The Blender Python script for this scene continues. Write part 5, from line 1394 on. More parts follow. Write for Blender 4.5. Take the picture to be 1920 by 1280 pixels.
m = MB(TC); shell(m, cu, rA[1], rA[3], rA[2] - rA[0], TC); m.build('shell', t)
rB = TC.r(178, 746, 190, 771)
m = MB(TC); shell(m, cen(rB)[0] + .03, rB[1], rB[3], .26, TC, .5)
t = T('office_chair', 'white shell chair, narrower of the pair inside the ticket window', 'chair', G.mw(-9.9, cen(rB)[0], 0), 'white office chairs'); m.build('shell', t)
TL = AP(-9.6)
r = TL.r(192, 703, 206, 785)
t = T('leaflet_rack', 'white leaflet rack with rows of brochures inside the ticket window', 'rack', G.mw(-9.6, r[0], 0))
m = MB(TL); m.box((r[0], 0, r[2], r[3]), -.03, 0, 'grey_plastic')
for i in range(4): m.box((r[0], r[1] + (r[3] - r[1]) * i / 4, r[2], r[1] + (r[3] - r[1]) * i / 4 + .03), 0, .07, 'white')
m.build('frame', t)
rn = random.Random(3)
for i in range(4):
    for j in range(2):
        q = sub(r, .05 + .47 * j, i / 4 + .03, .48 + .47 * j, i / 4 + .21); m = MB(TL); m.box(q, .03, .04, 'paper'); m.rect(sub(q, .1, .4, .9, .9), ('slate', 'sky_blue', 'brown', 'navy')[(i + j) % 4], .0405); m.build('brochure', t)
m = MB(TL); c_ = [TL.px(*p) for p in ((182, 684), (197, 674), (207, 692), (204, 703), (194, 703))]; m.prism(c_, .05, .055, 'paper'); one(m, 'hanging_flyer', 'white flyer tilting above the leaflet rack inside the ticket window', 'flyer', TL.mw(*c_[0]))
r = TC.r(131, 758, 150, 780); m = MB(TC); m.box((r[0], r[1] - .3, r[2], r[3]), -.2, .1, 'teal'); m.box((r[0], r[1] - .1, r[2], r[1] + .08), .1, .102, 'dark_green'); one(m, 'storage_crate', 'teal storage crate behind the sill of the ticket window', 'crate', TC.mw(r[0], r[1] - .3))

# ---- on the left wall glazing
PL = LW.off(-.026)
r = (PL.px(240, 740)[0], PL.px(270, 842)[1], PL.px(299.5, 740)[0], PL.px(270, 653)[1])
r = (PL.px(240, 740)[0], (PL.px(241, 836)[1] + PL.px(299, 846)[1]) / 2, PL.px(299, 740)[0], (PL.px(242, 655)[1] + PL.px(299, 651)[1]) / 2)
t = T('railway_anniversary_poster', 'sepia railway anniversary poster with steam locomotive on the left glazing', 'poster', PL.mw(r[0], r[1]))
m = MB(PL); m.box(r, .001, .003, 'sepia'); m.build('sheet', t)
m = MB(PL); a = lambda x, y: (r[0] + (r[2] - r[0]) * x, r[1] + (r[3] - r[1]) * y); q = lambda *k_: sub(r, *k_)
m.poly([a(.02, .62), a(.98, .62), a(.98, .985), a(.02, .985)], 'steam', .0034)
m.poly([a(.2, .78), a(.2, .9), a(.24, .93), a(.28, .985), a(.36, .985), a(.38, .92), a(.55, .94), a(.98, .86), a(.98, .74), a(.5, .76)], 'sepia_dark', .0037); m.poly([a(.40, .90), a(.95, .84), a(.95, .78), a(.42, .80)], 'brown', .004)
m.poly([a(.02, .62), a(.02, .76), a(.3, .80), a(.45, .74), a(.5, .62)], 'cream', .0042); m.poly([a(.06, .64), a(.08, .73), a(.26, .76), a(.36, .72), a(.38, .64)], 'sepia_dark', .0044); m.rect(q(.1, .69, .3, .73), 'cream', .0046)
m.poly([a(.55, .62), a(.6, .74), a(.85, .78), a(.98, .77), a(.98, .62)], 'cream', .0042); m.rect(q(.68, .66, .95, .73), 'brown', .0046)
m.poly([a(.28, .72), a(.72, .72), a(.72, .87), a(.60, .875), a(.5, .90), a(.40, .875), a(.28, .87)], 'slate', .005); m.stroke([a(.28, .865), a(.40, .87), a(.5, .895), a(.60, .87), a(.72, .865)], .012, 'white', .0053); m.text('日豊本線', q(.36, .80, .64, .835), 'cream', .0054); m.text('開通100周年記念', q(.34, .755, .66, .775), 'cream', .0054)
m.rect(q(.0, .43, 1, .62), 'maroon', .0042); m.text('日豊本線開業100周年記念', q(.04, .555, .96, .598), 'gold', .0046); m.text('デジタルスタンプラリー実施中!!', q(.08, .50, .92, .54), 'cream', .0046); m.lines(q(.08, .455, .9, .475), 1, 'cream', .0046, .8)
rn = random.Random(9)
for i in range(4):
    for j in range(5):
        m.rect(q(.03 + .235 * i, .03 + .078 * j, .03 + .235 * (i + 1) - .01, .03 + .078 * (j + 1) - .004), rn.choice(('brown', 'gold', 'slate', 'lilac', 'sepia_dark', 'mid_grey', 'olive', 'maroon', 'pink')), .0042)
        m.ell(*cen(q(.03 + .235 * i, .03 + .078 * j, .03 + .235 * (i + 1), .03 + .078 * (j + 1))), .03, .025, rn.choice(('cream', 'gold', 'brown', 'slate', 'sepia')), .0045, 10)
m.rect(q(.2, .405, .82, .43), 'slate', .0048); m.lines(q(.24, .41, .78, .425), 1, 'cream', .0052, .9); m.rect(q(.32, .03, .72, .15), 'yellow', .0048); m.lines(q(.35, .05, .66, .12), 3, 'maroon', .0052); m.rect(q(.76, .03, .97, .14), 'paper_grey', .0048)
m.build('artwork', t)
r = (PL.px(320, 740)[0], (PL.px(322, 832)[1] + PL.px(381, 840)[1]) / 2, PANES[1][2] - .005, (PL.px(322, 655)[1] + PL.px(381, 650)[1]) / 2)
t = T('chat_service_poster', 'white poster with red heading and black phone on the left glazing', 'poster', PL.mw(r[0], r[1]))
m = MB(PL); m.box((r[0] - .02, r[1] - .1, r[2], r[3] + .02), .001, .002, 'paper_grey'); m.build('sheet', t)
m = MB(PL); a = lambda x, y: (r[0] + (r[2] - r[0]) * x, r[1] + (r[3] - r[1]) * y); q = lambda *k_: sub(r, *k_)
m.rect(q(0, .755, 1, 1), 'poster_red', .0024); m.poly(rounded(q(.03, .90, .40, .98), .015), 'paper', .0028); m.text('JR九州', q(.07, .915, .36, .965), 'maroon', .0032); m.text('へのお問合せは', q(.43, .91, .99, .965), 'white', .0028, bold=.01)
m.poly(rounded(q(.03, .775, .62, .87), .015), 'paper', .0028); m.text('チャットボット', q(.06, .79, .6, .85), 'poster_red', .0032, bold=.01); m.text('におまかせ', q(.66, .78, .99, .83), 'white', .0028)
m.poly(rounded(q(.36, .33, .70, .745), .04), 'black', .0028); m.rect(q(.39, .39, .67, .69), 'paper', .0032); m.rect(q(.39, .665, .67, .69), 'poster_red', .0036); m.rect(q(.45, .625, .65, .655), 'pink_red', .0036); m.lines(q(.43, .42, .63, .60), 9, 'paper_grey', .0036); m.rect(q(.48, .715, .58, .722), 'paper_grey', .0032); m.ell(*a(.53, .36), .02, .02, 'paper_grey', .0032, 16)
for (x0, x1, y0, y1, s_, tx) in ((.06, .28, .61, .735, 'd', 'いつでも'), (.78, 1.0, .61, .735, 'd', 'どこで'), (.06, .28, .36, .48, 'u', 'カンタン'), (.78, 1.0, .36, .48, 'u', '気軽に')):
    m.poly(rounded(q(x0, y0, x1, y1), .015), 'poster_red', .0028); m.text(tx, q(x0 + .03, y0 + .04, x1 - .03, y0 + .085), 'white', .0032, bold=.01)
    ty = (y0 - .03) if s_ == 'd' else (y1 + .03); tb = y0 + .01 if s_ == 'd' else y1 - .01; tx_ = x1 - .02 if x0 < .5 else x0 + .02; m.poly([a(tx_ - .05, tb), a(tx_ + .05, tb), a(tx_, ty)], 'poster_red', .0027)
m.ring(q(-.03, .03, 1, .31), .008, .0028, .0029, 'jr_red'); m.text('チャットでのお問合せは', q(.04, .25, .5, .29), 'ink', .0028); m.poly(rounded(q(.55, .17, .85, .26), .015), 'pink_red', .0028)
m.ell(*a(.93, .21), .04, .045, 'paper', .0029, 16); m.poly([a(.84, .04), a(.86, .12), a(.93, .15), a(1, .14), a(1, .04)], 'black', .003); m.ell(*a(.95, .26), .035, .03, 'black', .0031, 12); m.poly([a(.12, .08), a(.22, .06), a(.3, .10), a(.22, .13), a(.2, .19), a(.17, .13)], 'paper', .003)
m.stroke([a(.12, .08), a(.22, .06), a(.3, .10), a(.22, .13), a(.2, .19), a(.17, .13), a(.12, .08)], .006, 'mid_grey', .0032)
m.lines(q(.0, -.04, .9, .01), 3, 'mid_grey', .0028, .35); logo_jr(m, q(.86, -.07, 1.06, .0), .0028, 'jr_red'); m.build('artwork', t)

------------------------

→ Written task
Extract the first line above and each line after it up to and including the one with "r = TC.r(131, 758, 150, 780);", please, exactly and with nothing else.

→ Response
The Blender Python script for this scene continues. Write part 5, from line 1394 on. More parts follow. Write for Blender 4.5. Take the picture to be 1920 by 1280 pixels.
m = MB(TC); shell(m, cu, rA[1], rA[3], rA[2] - rA[0], TC); m.build('shell', t)
rB = TC.r(178, 746, 190, 771)
m = MB(TC); shell(m, cen(rB)[0] + .03, rB[1], rB[3], .26, TC, .5)
t = T('office_chair', 'white shell chair, narrower of the pair inside the ticket window', 'chair', G.mw(-9.9, cen(rB)[0], 0), 'white office chairs'); m.build('shell', t)
TL = AP(-9.6)
r = TL.r(192, 703, 206, 785)
t = T('leaflet_rack', 'white leaflet rack with rows of brochures inside the ticket window', 'rack', G.mw(-9.6, r[0], 0))
m = MB(TL); m.box((r[0], 0, r[2], r[3]), -.03, 0, 'grey_plastic')
for i in range(4): m.box((r[0], r[1] + (r[3] - r[1]) * i / 4, r[2], r[1] + (r[3] - r[1]) * i / 4 + .03), 0, .07, 'white')
m.build('frame', t)
rn = random.Random(3)
for i in range(4):
    for j in range(2):
        q = sub(r, .05 + .47 * j, i / 4 + .03, .48 + .47 * j, i / 4 + .21); m = MB(TL); m.box(q, .03, .04, 'paper'); m.rect(sub(q, .1, .4, .9, .9), ('slate', 'sky_blue', 'brown', 'navy')[(i + j) % 4], .0405); m.build('brochure', t)
m = MB(TL); c_ = [TL.px(*p) for p in ((182, 684), (197, 674), (207, 692), (204, 703), (194, 703))]; m.prism(c_, .05, .055, 'paper'); one(m, 'hanging_flyer', 'white flyer tilting above the leaflet rack inside the ticket window', 'flyer', TL.mw(*c_[0]))
r = TC.r(131, 758, 150, 780); m = MB(TC); m.box((r[0], r[1] - .3, r[2], r[3]), -.2, .1, 'teal'); m.box((r[0], r[1] - .1, r[2], r[1] + .08), .1, .102, 'dark_green'); one(m, 'storage_crate', 'teal storage crate behind the sill of the ticket window', 'crate', TC.mw(r[0], r[1] - .3))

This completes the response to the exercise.